Quant à l’alimentation des bateaux naviguant dans le bief de Paris, où le passage à la propulsion électrique pourrait intervenir plus tôt qu’ailleurs, les besoins en puissance sont en cours d’évaluation par Haropa et Enedis sur la trentaine d’escales publiques. Une première phase d’installation interviendra dès 2021, pour tester les solutions retenues, avant un déploiement sur les escales les plus fréquentées en 2023. « La poursuite du déploiement s’adaptera aux évolutions à venir, car le contexte de la transition énergétique est très changeant. Nous regardons aussi la faisabilité de la distribution d’hydrogène sur les ports, ce qui sera difficile vu la dangerosité du produit », précise Benoît Seidlitz, qui souligne que, selon le type de bateau, jusqu’à 55 % des émissions polluantes d’un bateau peut avoir lieu à quai.

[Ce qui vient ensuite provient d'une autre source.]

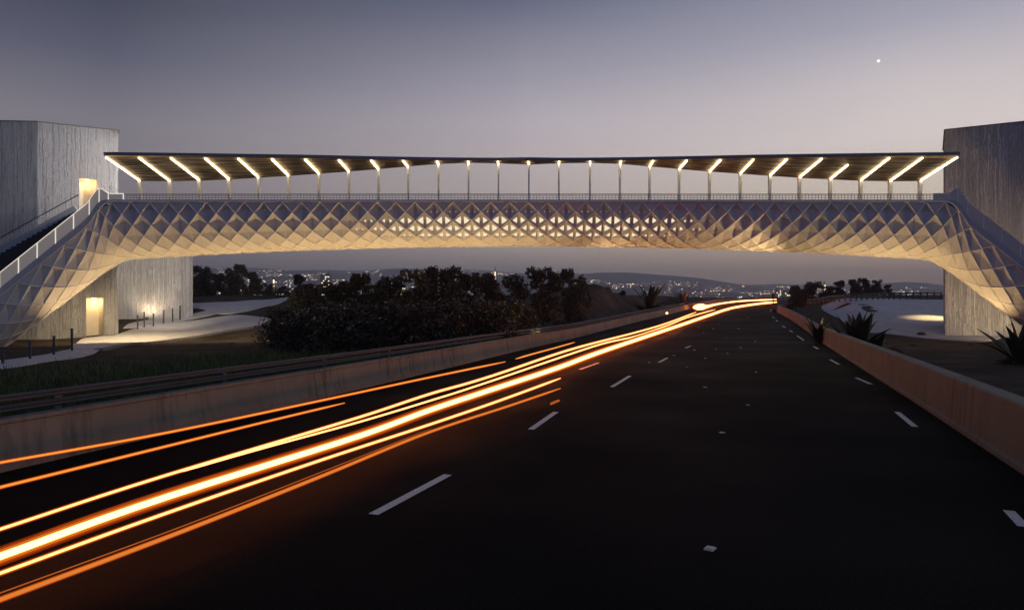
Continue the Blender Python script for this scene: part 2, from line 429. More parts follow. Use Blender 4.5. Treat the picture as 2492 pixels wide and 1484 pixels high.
def ztop(s):
    v = abs(s) - HL + .3; t = 1.6
    if v <= 0: return ZT
    if v < t: return ZT - SLOPE * v * v / (2 * t)
    return ZT - SLOPE * (v - t / 2)
def hdep(s):
    u = abs(s) / HL
    return 2.5 + .85 * min(u, 1) ** 2 - .55 * max(0, min(1, (abs(s) - HL - 1) / 6))
DS, NK = .5775, 14
SMAX = int((HL + 9.2) / DS)
def node(i, k, inset=0.0):
    s = i * DS; C, n = centre(s); th = math.pi * k / NK
    w, h = HW - inset, hdep(s) - inset
    return Vector((C.x + n.x * w * math.cos(th), C.y + n.y * w * math.cos(th), ztop(s) - .12 - h * math.sin(th)))
hull = MB(); ribs = MB()
def axis_pt(i):
    s = i * DS; C, n = centre(s); return Vector((C.x, C.y, ztop(s) - .5))
holes_mid = (1290 - CX) / FPX * 43 - (XA + XB) / 2
for i in range(-SMAX, SMAX + 1):
    for k in range(0, NK + 1):
        if (i + k) % 2 == 0:
            for dk in (-1, 1):
                if 0 <= k + dk <= NK and i < SMAX and k <= 10:
                    a, b_ = node(i, k, -.012), node(i + 1, k + dk, -.012)
                    ribs.tube([a, b_], .02, 4, False)
            continue
        L_, R_ = node(i - 1, k), node(i + 1, k)
        ax = axis_pt(i)
        if k == 0: hull.add([L_, R_, node(i, 1)], [(0, 2, 1)]); continue
        if k == NK: hull.add([L_, R_, node(i, NK - 1)], [(0, 1, 2)]); continue
        U, D = node(i, k - 1), node(i, k + 1)
        mid = (L_ + R_ + U + D) / 4
        dep = {1: .18, 2: .13, 3: .08, 4: .05, 5: .04, 6: .03}.get(k, .02) * (.75 if abs(i * DS) > HL else 1)
        inn = (ax - mid).normalized()
        Mp = mid * .62 + U * .38 + inn * dep if k <= 2 else mid + inn * dep
        du = abs(i * DS - holes_mid)
        f = 0
        if k in (2, 3, 4): f = min(.74, max(0, (12.4 - (k == 4) * 1.6 - (k == 2) * .5 - du) / 6.5))
        elif k == 1: f = min(.12, max(0, (9 - du) / 20))
        if f > .08:
            Mp = mid + inn * (.10 if k > 1 else .2)
            f *= random.uniform(.82, 1.08)
            for side, P in ((0, L_), (1, R_)):
                # rounded three-cornered opening in each half of the diamond
                outer = [U, (U + P) / 2, P, (P + D) / 2, D, (D + Mp) / 2, Mp, (Mp + U) / 2]
                c = (U + D + P * 1.3 + Mp * 1.1) / 4.4
                rad_ = [.62, .85, .95, .85, .62, .62, .66, .62]
                inner = [c + (p - c) * f * r_ * .95 for p, r_ in zip(outer, rad_)]
                fs = [(q, (q + 1) % 8, 8 + (q + 1) % 8, 8 + q) for q in range(8)]
                rim = [p + inn * .1 for p in inner]
                fs += [(8 + q, 8 + (q + 1) % 8, 16 + (q + 1) % 8, 16 + q) for q in range(8)]
                if side: fs = [x[::-1] for x in fs]
                hull.add(outer + inner + rim, fs)
        else:
            hull.add([L_, U, R_, D, Mp], [(0, 4, 1), (1, 4, 2), (2, 4, 3), (3, 4, 0)])
            if k <= 3: ribs.tube([U, Mp, D], .012, 4, False)
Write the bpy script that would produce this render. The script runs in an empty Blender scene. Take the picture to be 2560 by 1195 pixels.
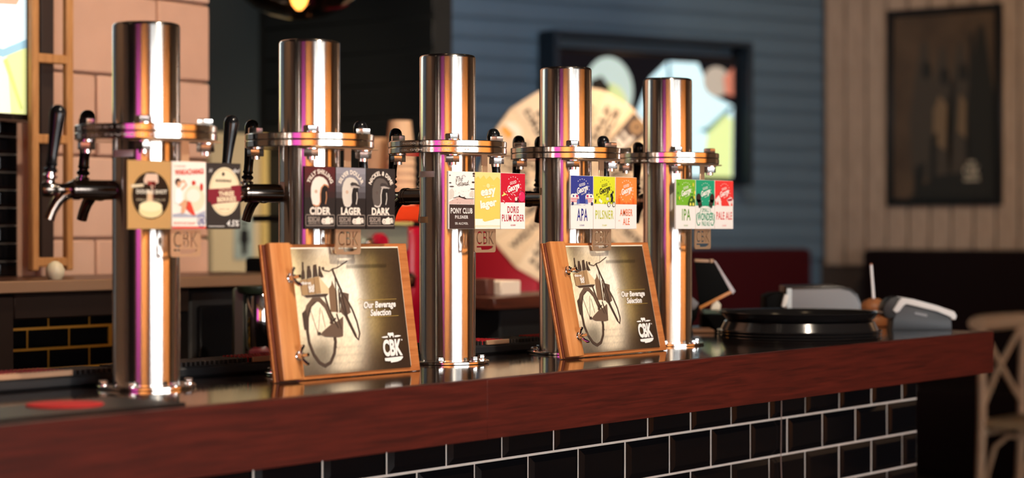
import bpy, bmesh, math, random
from mathutils import Vector, Matrix
from mathutils.geometry import tessellate_polygon
random.seed(7)
S = bpy.context.scene
COL = S.collection
PI = math.pi

# ------------------------------------------------------------------ camera, light, exposure
# World frame: X runs along the bar, Y points away from the customer side, Z is up (metres).
EYE = 1.2896
FPX = 5089.0
HOR = 571.0
PHI = 0.6567
SP, CP = math.sin(PHI), math.cos(PHI)
cam_d = bpy.data.cameras.new('camera')
cam = bpy.data.objects.new('camera', cam_d)
COL.objects.link(cam)
cam.location = (0, 0, EYE)
cam.rotation_euler = (PI / 2, 0, math.atan2(SP, CP) - PI / 2)
cam_d.sensor_width = 36
cam_d.lens = FPX / 2560 * 36
cam_d.shift_y = -(597.5 - HOR) / 2560
cam_d.clip_start = 0.05
cam_d.dof.use_dof = True
cam_d.dof.focus_distance = 3.72
cam_d.dof.aperture_fstop = 2.75
S.camera = cam
S.view_settings.view_transform = 'Standard'
S.view_settings.look = 'None'
S.view_settings.gamma = 1
S.view_settings.use_curve_mapping = False
S.view_settings.exposure = 0.0
W = bpy.data.worlds.new('world')
S.world = W
W.use_nodes = True
W.node_tree.nodes['Background'].inputs[0].default_value = (0.25, 0.3, 0.4, 1)
W.node_tree.nodes['Background'].inputs[1].default_value = 0.05
WIN_L = 12.5        # daylight seen through the street windows
PURPLE_L = 2.0     # added purple panel, known only from the stripe in the steel
WARM = (1.0, 0.71, 0.44)


def area(name, loc, target, sx, sy, watts, col):
    l = bpy.data.lights.new(name, 'AREA')
    l.shape = 'RECTANGLE'
    l.size, l.size_y = sx, sy
    l.energy = watts
    l.color = col
    o = bpy.data.objects.new(name, l)
    o.location = loc
    o.rotation_euler = (Vector(target) - Vector(loc)).to_track_quat('-Z', 'Y').to_euler()
    COL.objects.link(o)
    return o


def spot(name, loc, target, watts, col, ang=60, rad=0.05, blend=0.6):
    l = bpy.data.lights.new(name, 'SPOT')
    l.energy = watts
    l.color = col
    l.spot_size = math.radians(ang)
    l.spot_blend = blend
    l.shadow_soft_size = rad
    o = bpy.data.objects.new(name, l)
    o.location = loc
    o.rotation_euler = (Vector(target) - Vector(loc)).to_track_quat('-Z', 'Y').to_euler()
    COL.objects.link(o)
    return o


# ------------------------------------------------------------------ helpers
def P(px, py, yc):
    """point seen at picture position px,py at depth yc from the camera"""
    x = (px - 1280) / FPX * yc
    return Vector((x * SP + yc * CP, -x * CP + yc * SP, EYE - (py - HOR) / FPX * yc))


def s_at(px, d):
    t = (px - 1280) / FPX
    return d * (CP + t * SP) / (SP - t * CP)


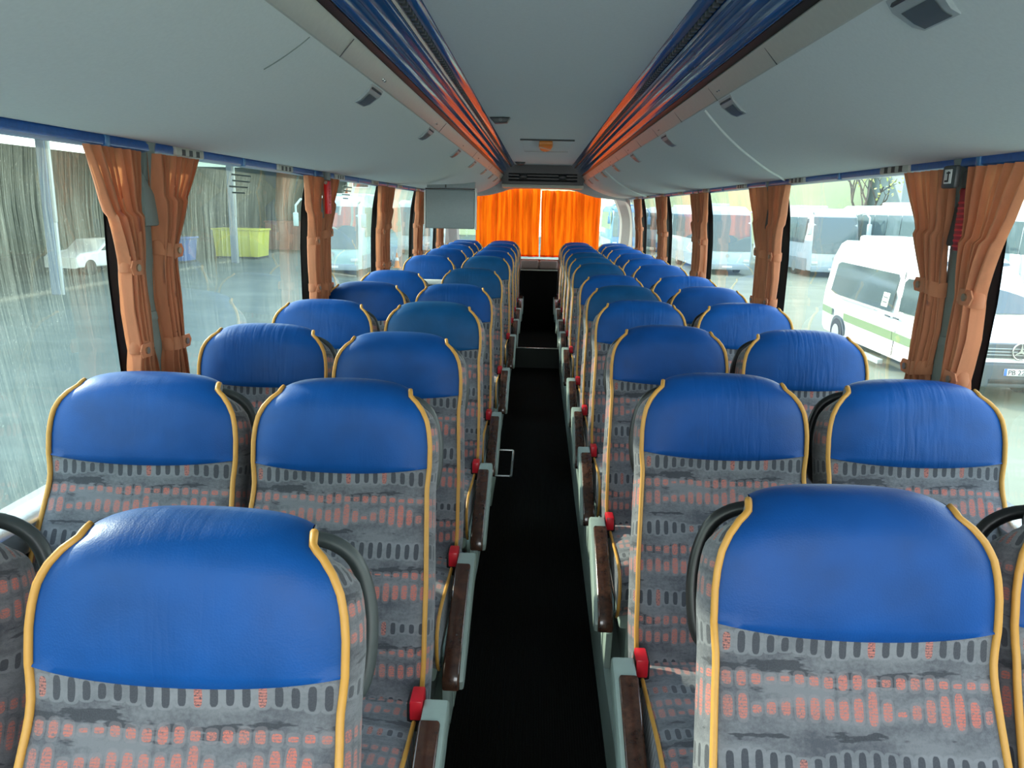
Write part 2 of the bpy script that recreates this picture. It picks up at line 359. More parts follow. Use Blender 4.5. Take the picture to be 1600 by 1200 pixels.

Des solutions de production d’électricité et d’hydrogènes peuvent aussi intervenir sur le lieu même de leur utilisation. Comme avec le projet présenté par Edeis, qui a travaillé à mettre en application une découverte issue de la recherche de l’université de Louvain. Il s’agit d’utiliser l’eau contenue dans l’air pour produire directement de l’hydrogène à partir de l’électricité issue d’un panneau solaire. Un élément d’1 m par 1,6 m peut ainsi produire, de façon autonome, 7 kg d’hydrogène par an. La première application concrète vise à alimenter une flotte de véhicules de livraison électriques sur le port de Saint-Malo. Mais les ambitions d’Edeis vont plus loin, puisque ces dispositifs pourront fournir à l’avenir de l’énergie aux engins de manutention portuaire ou aux bateaux.